Laura can, however, see Sebastian clearly, which might be one reason why, despite the fact she is married with a daughter, they begin sleeping together. Sebastian’s own family also have more than their fair share of ‘issues’. His father is missing, and his two sisters are not on speaking terms – or, at least, Clara is not speaking to Matilda, though she still reads her emails. They fell out at the funeral of Sebastian’s girlfriend, Violetta, for reasons we will only discover much later. Clara is on Easter Island, having lost her job as a journalist, and hoping to strike out as freelancer writing about a small group who have moved there led by a man called Jordan:
“This guy Jordan believed, apparently, that it was already too late, that no so-called climate solutions would be able to halt the catastrophe, that tech optimism and rolled-up sleeves were just a new phase of the same illusion that had brought the human race to this very point…”
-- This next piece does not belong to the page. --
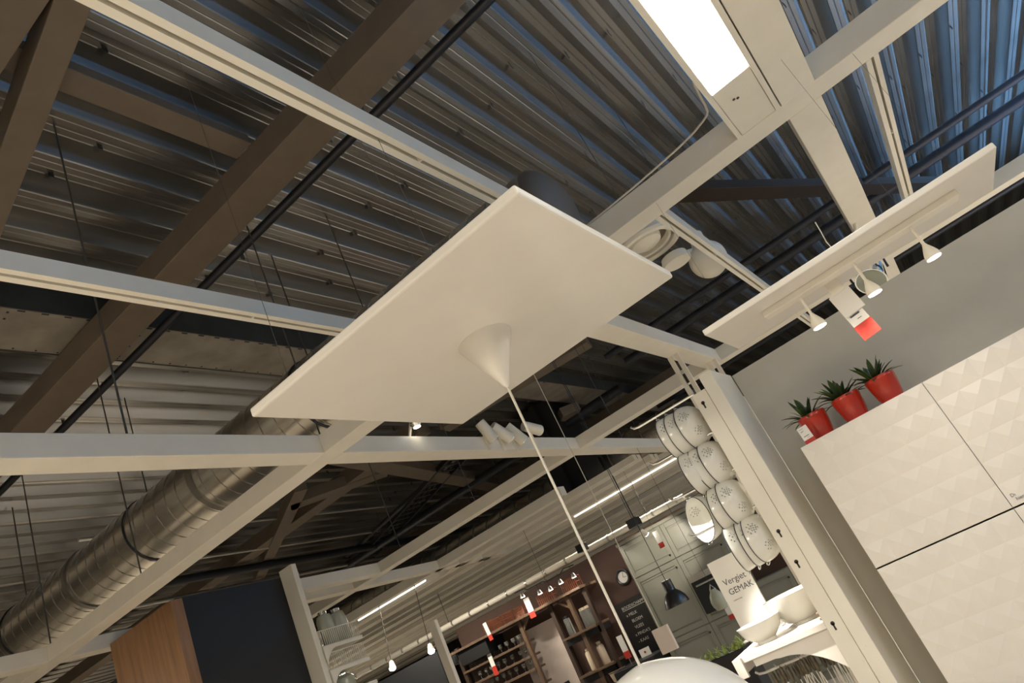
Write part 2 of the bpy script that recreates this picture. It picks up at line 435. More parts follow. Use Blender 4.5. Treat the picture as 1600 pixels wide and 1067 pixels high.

While on the island she befriends an American TV star, Elif, although Clara is a reluctant friend to anyone. Meanwhile, Matilda is living with Billy and his daughter, Siri. Matilda has synaesthesia and is increasingly bothered by a particular shade of blue:
“There was a flash, somewhere behind Billy’s head. It was the colour. She couldn’t see him clearly.”
A System So Magnificent It Is Blinding is, therefore, a novel in which there is a lot happening, though the stories of the three protagonists are each given time and space to breath, and the number of secondary characters is, in fact, fairly limited. There is less clarity on what the novel is actually about, however. Having introduced Sebastian’s research into the brain, and a number of characters whose brains work differently, Svensson seems to become less interested in this aspect of the novel as it progresses. The same applies to the issue of climate catastrophe foregrounded in Clara’s story. At times, the novel begins to feel a little like the building in which Sebastian works, where they are searching for Travis at the end:
“You’ve only seen a fraction of this building, you’ve no idea how big it is. And jumbled. And illogical.”
Yet Svensson has built in answers to this criticism (which is not to say the reader must accept them) in Corrigan’s conclusion:
“…there is no order. The whole damn thing is just chaos.”
(Ironically, this statement occurs just as Svensson foists yet another coincidence on us as we discover that Laura’s husband was one of the founders of the Institute). Similarly, as Svensson ditches her bigger issues for a conclusion which is focused on the feelings of her characters, she pre-empts that criticism too, telling the reader, “soap operas are the only true narrative form.”
A System So Magnificent It Is Blinding is packed with incident and interesting characters (though they are characters who are consistently free of financial concerns) but it ultimately lacks the thematic heft that would raise it above an entertaining family saga despite promising beginnings. There is a lot to enjoy, but less to take away.